ただ、この記事で紹介したデータからも明らかな通り、4倍ものレバレッジを活かして長期投資を行うには(あくまで私の主観では)リスクが大き過ぎます。
一方、2倍や3倍でも十分すぎるほどの爆益を産むことが出来ますので、敢えて『どうなるか分からない』4倍レバレッジ投資信託に力を入れる必要は感じません。
興味本位で少しだけ持ってみてもいいかなとは冒頭にも書きましたが、あくまでもその程度に留めておこうと思います。
レバレッジ4倍:まとめ
投資信託の登場でTwitterを賑わせたのは、2021年11月に登場した楽天レバナス以来でしょうか。
米国市場のインデックスにレバレッジをかける、という手法は誰もが期待感を持つため資金流入に繋げやすい側面があるのでしょう。
特に大和レバナスやQLD、TQQQの目を見張る成績が過去の実績としてあることが強みです。
しかしNASDAQ100に対しては未だに懐疑的な見方(ITバブル崩壊の再来可能性の指摘)をする投資家も少なく無く、それもあってS&P500の人気も衰えません。

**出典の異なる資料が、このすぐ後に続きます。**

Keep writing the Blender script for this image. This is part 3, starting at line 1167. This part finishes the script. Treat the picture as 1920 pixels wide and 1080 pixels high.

そんなS&P500の最高レバレッジ商品は、これまではETFのSPXLでした。
SPXLは3倍でありながら2倍のQLDと同等の成績で、もう少し倍率アップを望む声が無かったわけではありません。
そんな折に登場したS&P500・4倍ブル型ファンド、相当以前から企画されていたのだと思います。
望みが叶ったと歓喜する投資家もいるでしょうから、利用される場合にはその成功を祈るばかりです。
個人的にはまずは5年程度、様子を見ながら遊んでみようと思います。